The top ten holdings are shown to the left; there have been relatively few changes this quarter. We started the quarter with a relatively high weighting in then-unfashionable Thailand, which has since been 'rediscovered' with a sudden restoration of many share prices to nearer fair value.

Holdings outside the top ten include Glorious Sun, BAT Indonesia, and United Tractors. We sold Aeon Thana Sinsap when vertigo set in and the excellent growth prospects appeared discounted, only to watch it soar much, much higher - but it has reached more than ten times book, and a PE of the order of 30 for the year just ended, which may be a bargain by US standards but is more than a touch high by ours. Other disappearances are China Hongkong Photo, Golden Land and Kingboard Copper Foil. Additions have been to existing names.
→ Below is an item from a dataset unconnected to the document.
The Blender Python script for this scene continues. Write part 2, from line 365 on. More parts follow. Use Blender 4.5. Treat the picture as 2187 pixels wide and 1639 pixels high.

The estimated current-year PE of the portfolio is 7.7, with a net dividend yield of 5.6%, as at the end of March. (By 'current-year', as always, we mean the next full year to be reported, and at present 47% of the current-year earnings are 'in the bag', from fiscal years already finished but yet to be reported, which should be subject to less forecasting error than the results for the months ahead - a relative statement, given the turbulence of recent months.) These valuations are less compelling than hitherto, but still reasonably attractive against a backdrop of low interest rates. The 'current-year EPS' estimate for the portfolio is about 15% higher than this time last year. For what it is worth, which at this stage is not much, our bottom-up forecasts suggest portfolio EPS growth in low double digits for the year ahead; the important thing is that, despite the difficult environment, we still think our group of businesses is both healthy and capable of growing.

Thanks to my co-investors, particularly to all of you who help with ideas.